**Records supplied:**
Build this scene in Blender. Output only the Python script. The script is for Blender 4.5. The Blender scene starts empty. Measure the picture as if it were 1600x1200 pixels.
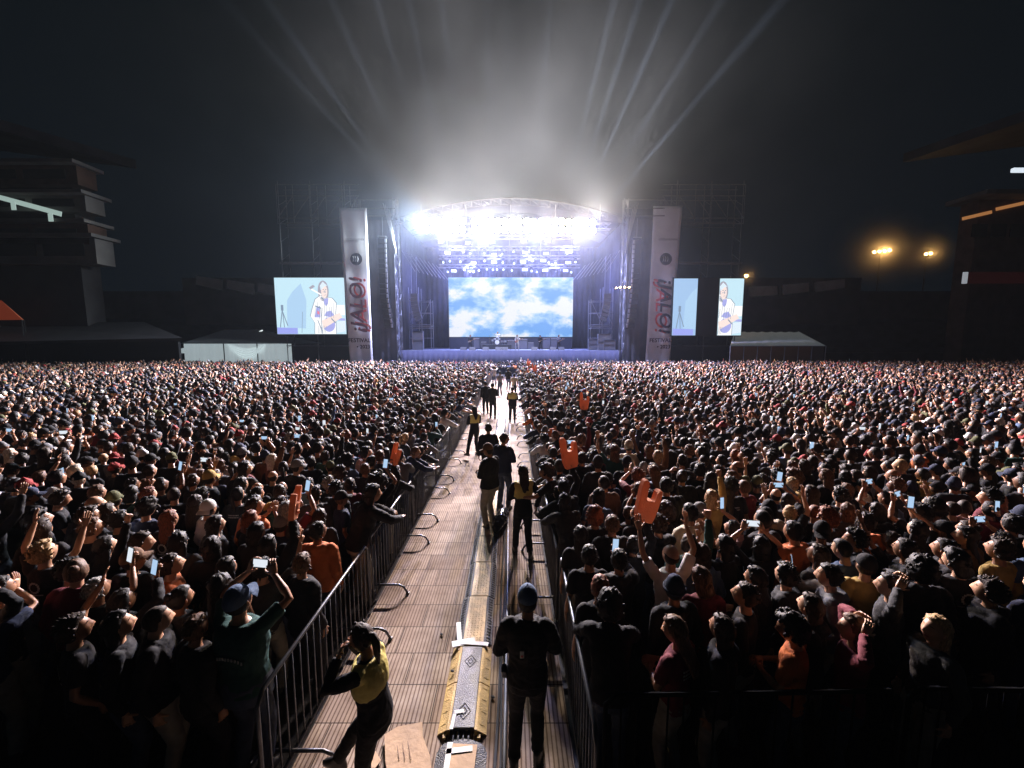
import bpy, bmesh, math, random
import numpy as np
from mathutils import Vector, Matrix, noise, Euler

R = math.radians
PI = math.pi
rnd = random.Random(7)
sc = bpy.context.scene
COL = sc.collection

# ------------------------------------------------------------------ camera
CAMZ = 3.95
PITCH = R(6.3)
F = 620.0                       # focal length in pixels of the 1600 px wide photograph
cam_d = bpy.data.cameras.new('camera')
cam = bpy.data.objects.new('camera', cam_d)
COL.objects.link(cam)
cam.location = (0, 0, CAMZ)
cam.rotation_euler = (PI / 2 - PITCH, 0, 0)
cam_d.sensor_width = 36.0
cam_d.lens = 36.0 * F / 1600.0
cam_d.clip_start = 0.05
cam_d.clip_end = 600
sc.camera = cam

# ------------------------------------------------------------------ world: a night sky, almost black
W = bpy.data.worlds.new("World")
sc.world = W
W.use_nodes = True
bg = W.node_tree.nodes['Background']
bg.inputs[0].default_value = (0.0015, 0.0033, 0.0054, 1)
bg.inputs[1].default_value = 1.0

sc.view_settings.view_transform = 'Standard'
sc.view_settings.look = 'None'
sc.view_settings.exposure = 0.0
sc.view_settings.gamma = 1.0
sc.cycles.use_denoising = True
sc.cycles.max_bounces = 4
sc.cycles.diffuse_bounces = 2
sc.cycles.glossy_bounces = 2
sc.cycles.volume_bounces = 0
sc.cycles.transmission_bounces = 2
sc.cycles.sample_clamp_indirect = 3.0
sc.cycles.caustics_reflective = False
sc.cycles.caustics_refractive = False


def ray(px, py):
    a = (px - 800) / F
    b = (600 - py) / F
    return Vector((a, math.cos(PITCH) + b * math.sin(PITCH), -math.sin(PITCH) + b * math.cos(PITCH)))


def at(px, py, Y):
    d = ray(px, py)
    return Vector((0, 0, CAMZ)) + d * (Y / d.y)


def ground(px, py, z=0.0):
    d = ray(px, py)
    return Vector((0, 0, CAMZ)) + d * ((z - CAMZ) / d.z)


# ------------------------------------------------------------------ lamps that light the place
def spot(name, loc, target, power, color, size, blend=1.0, radius=0.3):
    l = bpy.data.lights.new(name, 'SPOT')
    l.energy = power
    l.color = color
    l.spot_size = R(size)
    l.spot_blend = blend
    l.shadow_soft_size = radius
    o = bpy.data.objects.new(name, l)
    COL.objects.link(o)
    o.location = loc
    o.rotation_euler = (Vector(target) - Vector(loc)).to_track_quat('-Z', 'Y').to_euler()
    return o


def point(name, loc, power, color, radius=0.2):
    l = bpy.data.lights.new(name, 'POINT')
    l.energy = power
    l.color = color
    l.shadow_soft_size = radius
    o = bpy.data.objects.new(name, l)
    COL.objects.link(o)
    o.location = loc
    return o


BLINDERS = [(672, 353), (690, 352), (718, 353), (746, 353), (763, 353), (783, 353), (806, 353),
            (828, 353), (851, 353), (873, 353), (893, 354), (921, 354)]
K_BL = 34000.0
K_SP = 12500.0
K_BEAM = 280000.0
for i, (px, py) in enumerate(BLINDERS):
    p = at(px, py, 45.6)
    if i % 2 == 0:
        spot('blinder_beam', p + Vector((0.0, -0.7, 0)), (p.x * 4.2, 11, 1.0), K_BL * 2, ((0.84, 0.95, 1.0) if i < 1 else (1.0, 0.84, 0.64) if i < 7 else (1.0, 0.74, 0.50)), 125, 1.0, 0.45)
for px in (672, 718, 763, 806, 851, 893, 930):    # the same lamps seen from above: their spill up into the smoke
    p = at(px, 353, 45.6)
    spot('blinder_spill', p + Vector((0, -0.9, 0.2)), (p.x * 1.5, 32.0, 60), K_SP, (1.0, 0.85, 0.68), 145, 1.0, 0.5)
# narrow white beams fanned up into the smoke
for i, (px, tx, ty, pw) in enumerate([(664, 480, 90, 1), (676, 545, 60, .9), (690, 600, 40, 1), (712, 640, 10, 1), (735, 690, 0, .8), (770, 760, 0, .6), (800, 790, 0, .5), (830, 860, 0, .6),
                                      (872, 960, 0, 1.2), (884, 1000, 0, 1.4), (896, 1045, 10, 1.5), (908, 1090, 60, 1.0), (920, 1130, 110, 1), (926, 1060, 190, .8), (668, 530, 200, .8)]):
    p = at(px, 352, 44.6)
    spot('sky_beam', p, at(tx, ty, 43.0), K_BEAM * pw, (0.86, 0.93, 1.0), 2.8, 0.8, 0.08)
# blue washes over the stage and the front rows
for x in (-8, -3, 3, 8):
    spot('blue_wash', (x, 48.5, 13.0), (x * 0.8, 50.5, 2.8), 9000.0, (0.36, 0.42, 1.0), 75, 1.0, 0.2)
for x in (-7, -2.5, 2.5, 7):
    spot('blue_front_wash', (x, 44.7, 16.7), (x * 2.2, 33, 1.6), 80000.0, (0.48, 0.52, 1.0), 110, 1.0, 0.2)
for x, y, z in ((-6.5, 47.6, 14.2), (-2.2, 49.2, 13.2), (2.2, 49.2, 13.2), (6.5, 47.6, 14.2), (-5.5, 51.4, 12.6), (5.5, 51.4, 12.6)):
    point('violet_lamp_glow', (x, y, z), 1500.0, (0.30, 0.32, 1.0), 0.3)
for x in (-5, 0, 5):
    spot('white_stage_key', (x, 46.2, 15.0), (x * 0.7, 48.8, 3.5), 7000.0, (0.92, 0.96, 1.0), 40, 0.8, 0.2)

# ------------------------------------------------------------------ helpers


def tag(o, label=None, cat=None, group=None, kind=None):
    if label: o['label'] = label
    if cat: o['category'] = cat
    if group: o['group'] = group
    if kind: o['kind'] = kind
    return o


def empty(name, loc=(0, 0, 0), rz=0.0):
    o = bpy.data.objects.new(name, None)
    o.empty_display_size = 0.1
    COL.objects.link(o)
    o.location = loc
    o.rotation_euler = (0, 0, rz)
    return o


class MB:
    def __init__(s):
        s.v = []; s.f = []; s.m = []

    def add(s, vs, fs, m=0, mat=None):
        n = len(s.v)
        if mat is not None:
            vs = [mat @ Vector(v) for v in vs]
        s.v.extend([tuple(v) for v in vs])
        for f in fs:
            s.f.append(tuple(i + n for i in f)); s.m.append(m)

    def box(s, c, size, m=0, rot=None, taper=1.0):
        hx, hy, hz = size[0] / 2, size[1] / 2, size[2] / 2
        vs = [Vector((x * hx * (taper if z > 0 else 1), y * hy * (taper if z > 0 else 1), z * hz)) for x in (-1, 1) for y in (-1, 1) for z in (-1, 1)]
        if rot is not None: vs = [rot @ v for v in vs]
        vs = [v + Vector(c) for v in vs]
        s.add(vs, [(0, 1, 3, 2), (4, 6, 7, 5), (0, 4, 5, 1), (2, 3, 7, 6), (0, 2, 6, 4), (1, 5, 7, 3)], m)

    def bbox(s, x0, x1, y0, y1, z0, z1, m=0):
        s.box(((x0 + x1) / 2, (y0 + y1) / 2, (z0 + z1) / 2), (x1 - x0, y1 - y0, z1 - z0), m)

    def bevbox(s, c, size, b, m=0, rot=None):
        hx, hy, hz = size[0] / 2, size[1] / 2, size[2] / 2
        bm = bmesh.new()
        bmesh.ops.create_cube(bm, size=1.0)
        for v in bm.verts: v.co = Vector((v.co.x * size[0], v.co.y * size[1], v.co.z * size[2]))
        bmesh.ops.bevel(bm, geom=bm.edges[:], offset=b, segments=2, profile=0.5, affect='EDGES')
        vs = [v.co.copy() for v in bm.verts]
        bm.verts.index_update()
        fs = [[v.index for v in f.verts] for f in bm.faces]
        bm.free()
        if rot is not None: vs = [rot @ v for v in vs]
        s.add([v + Vector(c) for v in vs], fs, m)

    def tube(s, pts, r, n=8, m=0, caps=True):
        pts = [Vector(p) for p in pts]
        k = len(pts)
        if not isinstance(r, (list, tuple)): r = [r] * k
        t0 = (pts[1] - pts[0]).normalized()
        up = Vector((0, 0, 1)) if abs(t0.z) < 0.9 else Vector((0, 1, 0))
        u = t0.cross(up).normalized()
        vs = []
        for i in range(k):
            a = pts[max(i - 1, 0)]; b = pts[min(i + 1, k - 1)]
            t = (b - a)
            t = t.normalized() if t.length > 1e-9 else t0
            u = (u - t * u.dot(t))
            u = u.normalized() if u.length > 1e-6 else t.orthogonal().normalized()
            w = t.cross(u)
            ra, rb = (r[i] if isinstance(r[i], (tuple, list)) else (r[i], r[i]))
            for j in range(n):
                an = 2 * PI * j / n
                vs.append(pts[i] + u * (math.cos(an) * ra) + w * (math.sin(an) * rb))
        fs = []
        for i in range(k - 1):
            for j in range(n):
                j2 = (j + 1) % n
                fs.append((i * n + j, i * n + j2, (i + 1) * n + j2, (i + 1) * n + j))
        if caps:
            fs.append(tuple(range(n - 1, -1, -1)))
            fs.append(tuple((k - 1) * n + j for j in range(n)))
        s.add(vs, fs, m)

    def loft(s, secs, n=16, m=0, p=2.0):
        """secs: (center, a, b, tilt) elliptical rings, a along X, b along Y (tilted about X)"""
        vs = []; fs = []
        for c, a, b, tl in secs:
            c = Vector(c)
            for j in range(n):
                an = 2 * PI * j / n
                ca, sa = math.cos(an), math.sin(an)
                x = a * math.copysign(abs(ca) ** (2 / p), ca); y = b * math.copysign(abs(sa) ** (2 / p), sa)
                vs.append(c + Vector((x, y * math.cos(tl), y * math.sin(tl))))
        k = len(secs)
        for i in range(k - 1):
            for j in range(n):
                j2 = (j + 1) % n
                fs.append((i * n + j, i * n + j2, (i + 1) * n + j2, (i + 1) * n + j))
        fs.append(tuple(range(n - 1, -1, -1)))
        fs.append(tuple((k - 1) * n + j for j in range(n)))
        s.add(vs, fs, m)

    def ball(s, c, r, nu=12, nv=8, m=0, mat=None, fn=None):
        if not isinstance(r, (tuple, list)): r = (r, r, r)
        vs = []; fs = []
        for i in range(nv + 1):
            th = PI * i / nv
            for j in range(nu):
                ph = 2 * PI * j / nu
                d = Vector((math.sin(th) * math.sin(ph), math.sin(th) * math.cos(ph), math.cos(th)))
                v = fn(d) if fn else Vector((d.x * r[0], d.y * r[1], d.z * r[2]))
                if mat is not None: v = mat @ v
                vs.append(v + Vector(c))
        for i in range(nv):
            for j in range(nu):
                j2 = (j + 1) % nu
                if i == 0: fs.append((j, nu + j, nu + j2))
                elif i == nv - 1: fs.append((i * nu + j, (i + 1) * nu + j, i * nu + j2))
                else: fs.append((i * nu + j, (i + 1) * nu + j, (i + 1) * nu + j2, i * nu + j2))
        s.add(vs, fs, m)

    def prism(s, poly, M, th, m=0, m_side=None):
        """poly: 2D outline (counter clockwise); M: matrix placing x,y plane; extruded th along local z"""
        n = len(poly)
        vs = [M @ Vector((x, y, th)) for x, y in poly] + [M @ Vector((x, y, 0)) for x, y in poly]
        s.add(vs, [tuple(range(n)), tuple(range(2 * n - 1, n - 1, -1))], m)
        nn = len(s.v) - 2 * n
        for i in range(n):
            j = (i + 1) % n
            s.f.append((nn + i, nn + n + i, nn + n + j, nn + j)); s.m.append(m if m_side is None else m_side)

    def mesh(s, name, mats=(), smooth=False):
        me = bpy.data.meshes.new(name)
        me.from_pydata(s.v, [], s.f)
        for mt in mats: me.materials.append(mt)
        if len(mats) > 1 or any(s.m):
            me.polygons.foreach_set('material_index', s.m)
        if smooth: me.polygons.foreach_set('use_smooth', [True] * len(me.polygons))
        me.update()
        return me

    def build(s, name, mats, parent=None, smooth=False, recalc=True):
        if not isinstance(mats, (tuple, list)): mats = (mats,)
        me = s.mesh(name, mats, smooth)
        if recalc:
            bm = bmesh.new(); bm.from_mesh(me)
            bmesh.ops.recalc_face_normals(bm, faces=bm.faces)
            bm.to_mesh(me); bm.free()
        o = bpy.data.objects.new(name, me)
        COL.objects.link(o)
        if parent is not None: o.parent = parent
        return o


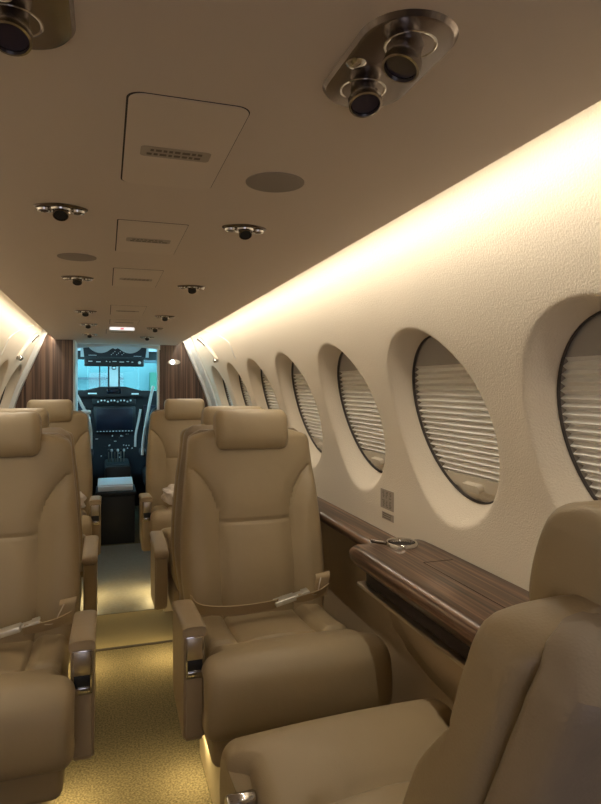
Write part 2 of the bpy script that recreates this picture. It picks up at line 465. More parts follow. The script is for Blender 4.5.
hatch(-.074, .057, 2.34, 2.65, 'ceiling hatch with a placard, fourth from the camera', .004)
hatch(-.074, .057, 2.84, 3.06, 'short ceiling hatch directly before the lit sign', .004)
hatch(-.09, .05, 3.36, 3.62, 'ceiling hatch beyond the lit sign, nearest the cockpit', .004)
t = thing('cabin_sign', 'small lit white and pink sign on the ceiling before the cockpit', 'sign', (-.012, 3.2, CEIL))
obj('sign_housing', bx((0, .012, -.009), (.125, .03, .018), .003), M['white'], t)
obj('sign_face', bx((0, -.0045, -.009), (.118, .003, .014), .001), M['sign'], t)
obj('sign_symbol', bx((0, -.0065, -.009), (.018, .002, .009), .001), M['signred'], t)
for (x, y, lb) in ((.147, .857, 'round speaker cover in the ceiling beside the nearest hatch'), (-.154, 1.494, 'round speaker cover on the left of the ceiling between two vents')):
    bm = bmesh.new(); lathe(bm, [(0, -.002), (.040, -.002), (.043, -.0012), (.0435, .001)], (x, y, CEIL), 48)
    tag(obj('speaker_cover', bm, M['speaker']), lb, 'speaker cover', 'round ceiling speaker covers')
def nozzle(t, x, y, tilt, L=.036, r=.0165, az=0.0):
    mt = Matrix.Rotation(az, 3, 'Z') @ Matrix.Rotation(tilt, 3, 'X')
    bm = bmesh.new(); lathe(bm, [(.019, -.004), (.0225, -.005), (.0255, -.0035), (.026, 0)], (x, y, 0), 36); obj('nozzle_ring', bm, M['chrome'], t)
    bm = bmesh.new(); lathe(bm, [(0, -.001), (.020, -.0015), (.020, -.004)], (x, y, 0), 36); obj('nozzle_well', bm, M['tab'], t)
    bm = bmesh.new()
    lathe(bm, [(.0125, .0), (.0128, -L*.45), (.0145, -L*.55), (r, -L*.7), (r, -L), (r-.002, -L-.0005), (r-.0025, -L*.8), (0, -L*.7)], (x, y, .0), 36, mt)
    n = obj('nozzle', bm, M['nozzle'], t)
    bm = bmesh.new(); lathe(bm, [(0, -L*.88), (r-.0028, -L*.88), (r-.0028, -L*.84), (0, -L*.84)], (x, y, 0), 30, mt); obj('nozzle_lens', bm, M['lens'], n)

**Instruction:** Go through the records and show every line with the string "picture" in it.

**Complete output:**
Build this scene in Blender. Output only the Python script. The script is for Blender 4.5. The Blender scene starts empty. Measure the picture as if it were 1600x1200 pixels.
Write part 2 of the bpy script that recreates this picture. It picks up at line 465. More parts follow. The script is for Blender 4.5.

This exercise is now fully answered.